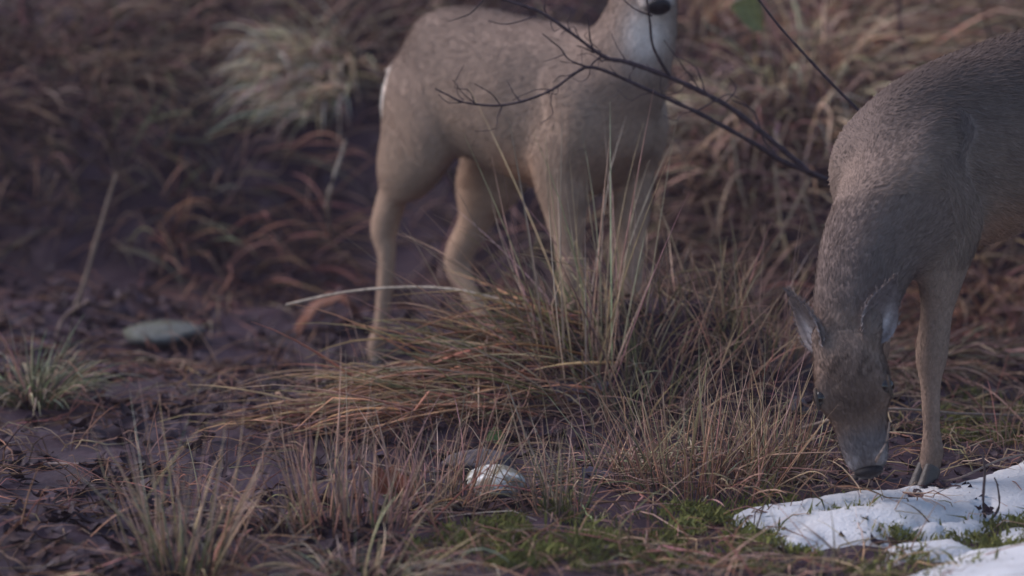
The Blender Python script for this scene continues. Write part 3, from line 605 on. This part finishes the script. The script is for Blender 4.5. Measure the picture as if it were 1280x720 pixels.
# ------------------------------------------------------------------ deer
def loft(path, ra, rb, side=(0, 1, 0), n=26, seg=28, power=2.2):
    """closed tube with elliptical section: ra along 'side', rb across it; ends pinched shut"""
    path = np.asarray(path, float); m = max(n, len(path) * 4)
    P = smooth_path(path, m); t = np.linspace(0, len(path) - 1, m); RA = np.interp(t, range(len(path)), ra); RB = np.interp(t, range(len(path)), rb)
    T = nrm(np.gradient(P, axis=0)); S = np.tile(np.asarray(side, float), (m, 1)) if np.ndim(side) == 1 else np.array([np.interp(t, range(len(path)), np.asarray(side)[:, k]) for k in range(3)]).T
    S = nrm(S - (S * T).sum(1, keepdims=True) * T); U = np.cross(T, S)
    an = np.linspace(0, 2 * np.pi, seg, endpoint=False); ca, sa = np.cos(an), np.sin(an)
    ca = np.sign(ca) * abs(ca) ** (2 / power); sa = np.sign(sa) * abs(sa) ** (2 / power)
    V = P[:, None] + RA[:, None, None] * ca[None, :, None] * S[:, None] + RB[:, None, None] * sa[None, :, None] * U[:, None]
    e0 = P[0] - T[0] * min(RA[0], RB[0]) * .6; e1 = P[-1] + T[-1] * min(RA[-1], RB[-1]) * .6
    V = np.concatenate([V.reshape(-1, 3), [e0, e1]]); N = m * seg; Fc = []
    for i in range(m - 1):
        for j in range(seg): Fc.append((i * seg + j, i * seg + (j + 1) % seg, (i + 1) * seg + (j + 1) % seg, (i + 1) * seg + j))
    tri = [(j, N, (j + 1) % seg) for j in range(seg)] + [((m - 1) * seg + j, (m - 1) * seg + (j + 1) % seg, N + 1) for j in range(seg)]
    return V, Fc + tri
def SX(x): return x if x > .2 else .2 + (x - .2) * .90      # trunk a little shorter behind the shoulder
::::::
▶ Exercise
Return the whole listing, word for word, and leave out every picture.

▶ Result for this exercise
The Blender Python script for this scene continues. Write part 3, from line 605 on. This part finishes the script. The script is for Blender 4.5. Measure the picture as if it were 1280x720 pixels.
# ------------------------------------------------------------------ deer
def loft(path, ra, rb, side=(0, 1, 0), n=26, seg=28, power=2.2):
    """closed tube with elliptical section: ra along 'side', rb across it; ends pinched shut"""
    path = np.asarray(path, float); m = max(n, len(path) * 4)
    P = smooth_path(path, m); t = np.linspace(0, len(path) - 1, m); RA = np.interp(t, range(len(path)), ra); RB = np.interp(t, range(len(path)), rb)
    T = nrm(np.gradient(P, axis=0)); S = np.tile(np.asarray(side, float), (m, 1)) if np.ndim(side) == 1 else np.array([np.interp(t, range(len(path)), np.asarray(side)[:, k]) for k in range(3)]).T
    S = nrm(S - (S * T).sum(1, keepdims=True) * T); U = np.cross(T, S)
    an = np.linspace(0, 2 * np.pi, seg, endpoint=False); ca, sa = np.cos(an), np.sin(an)
    ca = np.sign(ca) * abs(ca) ** (2 / power); sa = np.sign(sa) * abs(sa) ** (2 / power)
    V = P[:, None] + RA[:, None, None] * ca[None, :, None] * S[:, None] + RB[:, None, None] * sa[None, :, None] * U[:, None]
    e0 = P[0] - T[0] * min(RA[0], RB[0]) * .6; e1 = P[-1] + T[-1] * min(RA[-1], RB[-1]) * .6
    V = np.concatenate([V.reshape(-1, 3), [e0, e1]]); N = m * seg; Fc = []
    for i in range(m - 1):
        for j in range(seg): Fc.append((i * seg + j, i * seg + (j + 1) % seg, (i + 1) * seg + (j + 1) % seg, (i + 1) * seg + j))
    tri = [(j, N, (j + 1) % seg) for j in range(seg)] + [((m - 1) * seg + j, (m - 1) * seg + (j + 1) % seg, N + 1) for j in range(seg)]
    return V, Fc + tri
def SX(x): return x if x > .2 else .2 + (x - .2) * .90      # trunk a little shorter behind the shoulder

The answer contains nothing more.